I do not plan to make anything larger than a WiiWare game anyway and unless Nintendo is offering indies preview versions of it, I don't see much sense in buying a license as the TGE4W license for physically distribute games was mentioned to be seriously higher ... this means in the end the regular console game license + some extra fee above the WiiWare license price
#8
07/18/2007 (7:03 am)
A couple of things that may change, but as far as we are aware right now are facts:

--Nintendo is not going the "XNA" route--a "dev kit" is basically a less secure Wii that allows you to deploy games from your PC to the modified Wii. It is completely separate from a retail Wii you buy in a store, and is hardware. You will need one (as it stands right now) to develop games for the Wii with Torque.

--Nothing has changed fundamentally in any of the pipelines for art/world asset creation. It's basically a strict port, with additional tools, optimizations and capabilities that are Wii specific. Berserk keeps asking about " the WYSIWYG toolchain"--from a making your game perspective, nothing has changed in Torque itself other than how it interacts with the Wii.

--it is very very important for people to realize that as "old and outdated" people like to claim TGE is, Wii hardware is much more fundamentally limited than recent generation pcs. There is no guarantee that just because your project works on a PC with Torque Game Engine, it will work smoothly on the Wii. For example, no shaders (so no MK), limited art asset storage (so you better focus on a few small missions), limited graphical hardware (so don't expect super high res textures), and the like.
#9
07/18/2007 (7:10 am)
Sounds like a perfect candidate for a Toy Commander clone. That would be fun on a Wii. It was fun on the Dreamcast...
#10
07/18/2007 (7:11 am)
With a maximum resolution of 480p, I don't need super high res textures :) even in close up, a 1024x1024 still exceeds the screen :D (beside that, the ~84MB of RAM left for textures and all data clearly restricts what can be done)

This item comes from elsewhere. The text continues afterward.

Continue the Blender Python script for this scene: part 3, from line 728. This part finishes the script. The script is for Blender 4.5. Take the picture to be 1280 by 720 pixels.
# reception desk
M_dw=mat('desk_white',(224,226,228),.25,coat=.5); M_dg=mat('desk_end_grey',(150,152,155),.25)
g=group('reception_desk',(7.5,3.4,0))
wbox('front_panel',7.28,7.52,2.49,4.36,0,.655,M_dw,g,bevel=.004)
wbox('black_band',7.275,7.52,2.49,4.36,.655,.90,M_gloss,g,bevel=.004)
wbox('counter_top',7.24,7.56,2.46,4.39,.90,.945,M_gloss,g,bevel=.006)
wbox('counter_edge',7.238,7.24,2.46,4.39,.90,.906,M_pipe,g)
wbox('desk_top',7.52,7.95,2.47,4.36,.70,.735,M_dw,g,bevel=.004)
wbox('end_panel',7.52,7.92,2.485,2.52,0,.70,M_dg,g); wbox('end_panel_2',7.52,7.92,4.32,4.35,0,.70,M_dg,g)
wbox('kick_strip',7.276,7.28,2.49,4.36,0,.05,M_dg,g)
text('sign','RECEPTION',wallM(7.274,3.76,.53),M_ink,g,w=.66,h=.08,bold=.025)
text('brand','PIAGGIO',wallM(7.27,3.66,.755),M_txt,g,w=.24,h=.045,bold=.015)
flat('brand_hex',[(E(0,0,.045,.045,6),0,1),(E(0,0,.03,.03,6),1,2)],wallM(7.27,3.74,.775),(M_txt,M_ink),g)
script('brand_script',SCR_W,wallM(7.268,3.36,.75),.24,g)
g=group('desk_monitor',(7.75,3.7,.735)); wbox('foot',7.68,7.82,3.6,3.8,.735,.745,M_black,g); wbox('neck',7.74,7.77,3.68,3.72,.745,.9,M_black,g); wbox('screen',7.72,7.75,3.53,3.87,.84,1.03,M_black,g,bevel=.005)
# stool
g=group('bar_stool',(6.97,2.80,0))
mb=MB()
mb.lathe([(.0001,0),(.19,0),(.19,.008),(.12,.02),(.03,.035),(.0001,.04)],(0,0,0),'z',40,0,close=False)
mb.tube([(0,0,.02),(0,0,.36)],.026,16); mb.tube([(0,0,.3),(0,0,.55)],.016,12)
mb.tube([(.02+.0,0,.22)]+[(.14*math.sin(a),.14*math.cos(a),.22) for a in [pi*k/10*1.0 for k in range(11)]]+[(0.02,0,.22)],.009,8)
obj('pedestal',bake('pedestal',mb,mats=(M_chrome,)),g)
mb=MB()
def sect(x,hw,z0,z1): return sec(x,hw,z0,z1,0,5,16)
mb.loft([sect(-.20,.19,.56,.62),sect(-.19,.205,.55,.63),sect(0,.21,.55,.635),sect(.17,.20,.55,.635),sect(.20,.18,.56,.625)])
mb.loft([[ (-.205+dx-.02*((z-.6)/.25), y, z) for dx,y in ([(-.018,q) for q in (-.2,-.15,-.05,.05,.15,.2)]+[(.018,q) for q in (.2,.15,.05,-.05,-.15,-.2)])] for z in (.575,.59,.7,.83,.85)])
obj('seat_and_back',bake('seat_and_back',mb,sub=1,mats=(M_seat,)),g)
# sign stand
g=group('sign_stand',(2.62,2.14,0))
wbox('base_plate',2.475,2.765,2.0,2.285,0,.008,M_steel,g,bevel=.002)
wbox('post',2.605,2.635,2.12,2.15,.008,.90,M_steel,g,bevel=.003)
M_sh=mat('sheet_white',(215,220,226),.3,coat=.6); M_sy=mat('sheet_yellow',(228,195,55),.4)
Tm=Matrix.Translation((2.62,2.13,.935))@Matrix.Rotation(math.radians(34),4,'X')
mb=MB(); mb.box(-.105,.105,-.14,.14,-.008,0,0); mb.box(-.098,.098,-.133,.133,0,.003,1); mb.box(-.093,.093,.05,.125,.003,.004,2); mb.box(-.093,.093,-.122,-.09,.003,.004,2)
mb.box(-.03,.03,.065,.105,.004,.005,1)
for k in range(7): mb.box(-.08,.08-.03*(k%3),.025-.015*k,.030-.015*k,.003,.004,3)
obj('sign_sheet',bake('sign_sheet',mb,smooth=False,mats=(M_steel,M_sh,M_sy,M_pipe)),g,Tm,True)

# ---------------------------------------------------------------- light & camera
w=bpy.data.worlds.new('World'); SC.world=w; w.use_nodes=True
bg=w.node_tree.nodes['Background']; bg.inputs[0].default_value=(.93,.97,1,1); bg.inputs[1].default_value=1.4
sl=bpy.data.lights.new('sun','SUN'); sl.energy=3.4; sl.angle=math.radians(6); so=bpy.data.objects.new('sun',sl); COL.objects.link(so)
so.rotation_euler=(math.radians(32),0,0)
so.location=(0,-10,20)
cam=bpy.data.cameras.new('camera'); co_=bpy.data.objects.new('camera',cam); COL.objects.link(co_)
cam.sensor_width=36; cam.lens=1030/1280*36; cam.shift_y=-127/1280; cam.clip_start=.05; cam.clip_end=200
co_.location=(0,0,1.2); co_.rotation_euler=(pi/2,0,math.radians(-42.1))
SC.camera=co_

But I'm sad on the first point ...
As this is quite against what was said prior Wii Release and what one could have been thinking when the WiiWare news were given out.

But I'm still open to it and will wait and see how it plays out :)
#11
07/18/2007 (7:53 am)
Everything that I've read from Nintendo about the WiiWare release talked about not lowering the cost of a devkit since they were extremely inexpensive in comparison to the competition. I am very interested to see how the licensing for WiiWare plays out. Will it be significantly different than XBLA's release slots? Things like that.